La pelea es por lo que queda. Como siempre. En un mundo donde todo lo que valía la pena ya fue tomado, los que llegan tarde a la mesa se conforman con las migajas. Ahí están, los gobiernos, las empresas, las naciones enteras, peleando a manotazos por vetas de minerales que tardaron millones de años en formarse y que en unas décadas estarán agotadas. No hay visión en esto, solo la urgencia de quien tiene hambre y ve el plato casi vacío.
Las tierras raras. Así les llaman. Como si fueran un capricho del destino, un tesoro esquivo que sólo los afortunados pueden poseer. Pero no tienen nada de raras. Están en todas partes: en la pantalla donde se lee esto, en el altavoz que escupe música, en el auto que arranca con electricidad. Y lo más importante: están fuera y dentro de la Tierra, esperándonos.
Pero en lugar de mirar hacia adelante, seguimos arañando el suelo. China monopoliza la refinación y juega con el mundo como un niño que decide cuándo presta sus juguetes y cuándo no. Estados Unidos, Europa, Japón, todos fingen sorpresa cada vez que Pekín cierra un poco el grifo, como si no supieran que han dependido de ellos desde hace décadas. Y mientras tanto, en el Congo, niños de doce años excavan con las manos desnudas, cubiertos de polvo de cobalto, entregando sus vidas para que alguien en Silicon Valley pueda prometer un futuro más limpio.
Es una pelea absurda. En Afganistán, las montañas esconden metales por trillones de dólares, pero nadie puede tocarlos porque cada centímetro de tierra está maldito por la guerra. En México, el litio fue declarado propiedad de la nación, pero a nadie le han explicado cómo van a sacarlo de ahí y convertirlo en algo útil. Se quedará en el suelo. Convertido en política, en discurso, en otra promesa que nunca llegará a ser batería.
En este preciso instante, Trump, siempre un jugador de póker con cartas marcadas, negocia con Ucrania un pacto de paz que implica, entre otras cosas, ceder parte de esos recursos esenciales para la tecnología del siglo XXI.
Y así seguimos, peleándonos por lo poco que queda, como si no hubiera otra opción. Pero la hay. Siempre la ha habido. Solo que nos hemos vuelto ciegos a todo lo que no esté justo frente, debajo o arriba de nosotros.
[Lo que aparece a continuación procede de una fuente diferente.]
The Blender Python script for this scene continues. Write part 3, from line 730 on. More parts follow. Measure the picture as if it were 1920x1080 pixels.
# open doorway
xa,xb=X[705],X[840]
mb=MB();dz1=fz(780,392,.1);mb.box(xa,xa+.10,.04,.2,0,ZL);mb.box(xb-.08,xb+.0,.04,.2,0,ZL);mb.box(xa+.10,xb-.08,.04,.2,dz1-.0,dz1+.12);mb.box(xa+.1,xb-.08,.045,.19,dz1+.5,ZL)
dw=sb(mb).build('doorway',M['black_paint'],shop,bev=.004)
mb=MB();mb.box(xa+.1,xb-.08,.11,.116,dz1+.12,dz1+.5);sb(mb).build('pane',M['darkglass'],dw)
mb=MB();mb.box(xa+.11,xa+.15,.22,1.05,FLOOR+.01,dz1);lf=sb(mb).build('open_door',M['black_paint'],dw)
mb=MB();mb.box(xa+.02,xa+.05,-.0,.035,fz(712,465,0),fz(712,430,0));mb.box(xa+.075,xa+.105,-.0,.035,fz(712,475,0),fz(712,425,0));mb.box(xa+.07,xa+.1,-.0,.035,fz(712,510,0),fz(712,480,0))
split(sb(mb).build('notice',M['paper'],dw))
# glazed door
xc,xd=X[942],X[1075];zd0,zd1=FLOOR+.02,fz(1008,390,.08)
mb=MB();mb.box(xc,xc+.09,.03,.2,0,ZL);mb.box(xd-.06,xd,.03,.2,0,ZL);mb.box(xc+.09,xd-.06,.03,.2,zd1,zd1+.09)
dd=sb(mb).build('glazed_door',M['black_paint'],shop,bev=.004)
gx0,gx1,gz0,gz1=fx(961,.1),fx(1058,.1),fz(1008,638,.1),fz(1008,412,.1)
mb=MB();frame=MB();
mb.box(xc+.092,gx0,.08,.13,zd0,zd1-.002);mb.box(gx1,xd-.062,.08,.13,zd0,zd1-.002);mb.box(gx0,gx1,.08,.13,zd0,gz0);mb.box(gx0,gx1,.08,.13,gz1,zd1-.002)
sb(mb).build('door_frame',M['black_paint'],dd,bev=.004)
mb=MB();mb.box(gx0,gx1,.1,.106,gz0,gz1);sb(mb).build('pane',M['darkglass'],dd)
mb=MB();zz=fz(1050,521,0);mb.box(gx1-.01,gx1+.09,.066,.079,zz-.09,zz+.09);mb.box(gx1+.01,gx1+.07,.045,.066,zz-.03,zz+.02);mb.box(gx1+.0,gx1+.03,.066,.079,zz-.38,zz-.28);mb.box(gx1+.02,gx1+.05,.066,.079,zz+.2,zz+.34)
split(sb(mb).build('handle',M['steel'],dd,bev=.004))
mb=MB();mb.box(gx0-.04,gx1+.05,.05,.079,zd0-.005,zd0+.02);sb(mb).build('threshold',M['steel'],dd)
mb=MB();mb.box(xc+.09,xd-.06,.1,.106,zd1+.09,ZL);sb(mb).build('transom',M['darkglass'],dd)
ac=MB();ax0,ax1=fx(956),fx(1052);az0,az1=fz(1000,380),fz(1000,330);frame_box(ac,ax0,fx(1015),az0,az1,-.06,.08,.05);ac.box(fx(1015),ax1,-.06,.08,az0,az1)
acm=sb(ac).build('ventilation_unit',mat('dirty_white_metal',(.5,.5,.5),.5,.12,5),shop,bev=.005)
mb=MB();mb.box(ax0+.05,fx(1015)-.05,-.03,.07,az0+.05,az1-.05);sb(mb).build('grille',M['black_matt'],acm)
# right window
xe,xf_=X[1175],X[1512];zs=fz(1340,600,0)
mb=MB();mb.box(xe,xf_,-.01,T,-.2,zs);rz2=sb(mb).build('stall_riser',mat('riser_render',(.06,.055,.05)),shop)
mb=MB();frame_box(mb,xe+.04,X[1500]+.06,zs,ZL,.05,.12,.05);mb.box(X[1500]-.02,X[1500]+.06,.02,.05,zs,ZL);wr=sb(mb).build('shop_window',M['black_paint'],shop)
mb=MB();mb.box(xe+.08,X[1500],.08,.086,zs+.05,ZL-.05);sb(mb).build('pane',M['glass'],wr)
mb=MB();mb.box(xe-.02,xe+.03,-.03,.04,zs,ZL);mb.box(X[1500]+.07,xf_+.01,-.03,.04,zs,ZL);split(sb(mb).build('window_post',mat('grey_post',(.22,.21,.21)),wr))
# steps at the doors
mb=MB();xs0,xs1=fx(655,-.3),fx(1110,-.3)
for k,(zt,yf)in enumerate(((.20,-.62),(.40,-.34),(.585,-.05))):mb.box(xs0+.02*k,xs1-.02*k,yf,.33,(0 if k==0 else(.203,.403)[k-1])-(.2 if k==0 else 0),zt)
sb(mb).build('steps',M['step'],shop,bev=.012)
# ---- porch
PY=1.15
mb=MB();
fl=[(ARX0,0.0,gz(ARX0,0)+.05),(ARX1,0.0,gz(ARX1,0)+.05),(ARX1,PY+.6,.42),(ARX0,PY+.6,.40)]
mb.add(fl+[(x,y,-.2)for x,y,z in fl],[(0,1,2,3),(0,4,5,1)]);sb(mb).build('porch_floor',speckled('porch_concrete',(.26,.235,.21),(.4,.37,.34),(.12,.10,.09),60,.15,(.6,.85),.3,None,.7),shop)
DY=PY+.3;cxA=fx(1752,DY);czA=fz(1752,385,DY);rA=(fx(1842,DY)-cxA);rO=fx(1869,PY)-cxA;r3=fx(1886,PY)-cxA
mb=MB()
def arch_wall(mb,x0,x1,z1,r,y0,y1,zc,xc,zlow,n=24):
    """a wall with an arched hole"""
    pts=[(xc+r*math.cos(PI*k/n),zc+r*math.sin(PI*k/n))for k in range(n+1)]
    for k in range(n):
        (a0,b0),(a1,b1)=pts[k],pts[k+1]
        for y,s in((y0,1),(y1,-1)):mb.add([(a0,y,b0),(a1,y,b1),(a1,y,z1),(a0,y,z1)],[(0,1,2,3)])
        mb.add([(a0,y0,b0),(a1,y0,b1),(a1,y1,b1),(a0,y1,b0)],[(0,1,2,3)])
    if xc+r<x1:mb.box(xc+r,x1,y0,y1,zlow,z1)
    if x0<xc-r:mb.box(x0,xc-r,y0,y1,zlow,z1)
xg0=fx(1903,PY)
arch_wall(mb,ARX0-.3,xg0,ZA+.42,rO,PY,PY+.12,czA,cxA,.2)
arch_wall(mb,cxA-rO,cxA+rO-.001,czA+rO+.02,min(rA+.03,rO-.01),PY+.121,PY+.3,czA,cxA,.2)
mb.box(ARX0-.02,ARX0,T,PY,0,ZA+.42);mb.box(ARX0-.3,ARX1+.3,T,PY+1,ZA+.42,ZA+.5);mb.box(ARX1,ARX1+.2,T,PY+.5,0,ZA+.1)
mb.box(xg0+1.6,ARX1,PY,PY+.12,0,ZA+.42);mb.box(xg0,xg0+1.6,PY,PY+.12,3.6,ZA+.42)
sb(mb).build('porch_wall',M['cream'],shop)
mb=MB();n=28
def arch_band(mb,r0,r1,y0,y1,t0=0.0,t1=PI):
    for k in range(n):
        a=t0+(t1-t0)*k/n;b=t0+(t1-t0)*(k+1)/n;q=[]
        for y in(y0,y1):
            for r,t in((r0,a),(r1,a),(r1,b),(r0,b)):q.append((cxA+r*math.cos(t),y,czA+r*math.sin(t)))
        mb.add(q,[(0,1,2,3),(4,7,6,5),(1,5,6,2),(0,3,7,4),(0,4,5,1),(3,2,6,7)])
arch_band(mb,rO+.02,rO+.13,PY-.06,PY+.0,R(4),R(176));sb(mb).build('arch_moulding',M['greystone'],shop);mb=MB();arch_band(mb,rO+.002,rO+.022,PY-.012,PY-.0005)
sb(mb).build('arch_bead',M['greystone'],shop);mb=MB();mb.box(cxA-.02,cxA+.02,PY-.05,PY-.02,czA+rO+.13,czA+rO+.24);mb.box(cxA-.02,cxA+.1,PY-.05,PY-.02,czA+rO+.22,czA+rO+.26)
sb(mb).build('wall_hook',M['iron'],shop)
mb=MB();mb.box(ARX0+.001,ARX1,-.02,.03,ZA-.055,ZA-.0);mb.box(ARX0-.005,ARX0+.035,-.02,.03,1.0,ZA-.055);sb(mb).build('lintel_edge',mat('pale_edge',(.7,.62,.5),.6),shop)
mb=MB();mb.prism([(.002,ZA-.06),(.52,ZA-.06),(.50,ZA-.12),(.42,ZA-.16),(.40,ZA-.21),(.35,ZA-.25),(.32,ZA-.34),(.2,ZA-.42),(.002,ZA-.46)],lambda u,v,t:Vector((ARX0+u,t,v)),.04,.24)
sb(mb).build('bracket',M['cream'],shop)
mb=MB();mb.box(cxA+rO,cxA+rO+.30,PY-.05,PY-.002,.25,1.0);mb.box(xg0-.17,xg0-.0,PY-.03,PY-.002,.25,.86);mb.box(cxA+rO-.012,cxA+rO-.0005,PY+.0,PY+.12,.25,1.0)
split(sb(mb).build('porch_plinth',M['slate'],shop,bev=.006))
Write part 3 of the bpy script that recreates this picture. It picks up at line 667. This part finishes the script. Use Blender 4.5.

Miren el fondo del mar. A kilómetros bajo la superficie, en la oscuridad, reposan los nódulos polimetálicos. Rocas negras y lisas, formadas en el tiempo en que los dinosaurios aún dominaban la Tierra. Contienen todo lo que necesitamos: níquel, cobalto, manganeso. Se pueden recoger con máquinas, sin dinamitar montañas, sin esclavizar niños. Son la respuesta más obvia al problema. Y sin embargo, nadie se mueve. México podría reclamar su parte en las Islas Clipperton, pero prefiere mirar hacia otro lado, y así perdimos la Isla de la Pasión.
Pero la mayor respuesta no está en la tierra ni en el mar. Está flotando sobre nosotros.
En los asteroides hay más hierro, más platino, más tierras raras de las que jamás podremos usar. Un solo asteroide, el «16 Psique», tiene suficiente metal como para hacer que toda la minería terrestre sea irrelevante. ¿Y qué hacemos con esa información? Nada.
Pero eso va a cambiar. Porque al final, la humanidad no se conforma con migajas. Nunca lo ha hecho. Cuando se acabó la caza, inventamos la agricultura. Así vendrá el día en que dejaremos de pelear por lo que queda y empezaremos a reclamar lo que nunca hemos tocado. Robots perforando asteroides, refinerías en órbita, materiales cayendo desde el cielo como lluvia dorada. La escasez será un problema de otro tiempo, de otra gente, de los que se aferraron demasiado a lo viejo para ver lo nuevo. Ese es el futuro. Uno donde no competimos por las migajas. Donde la mesa es infinita y todos pueden comer.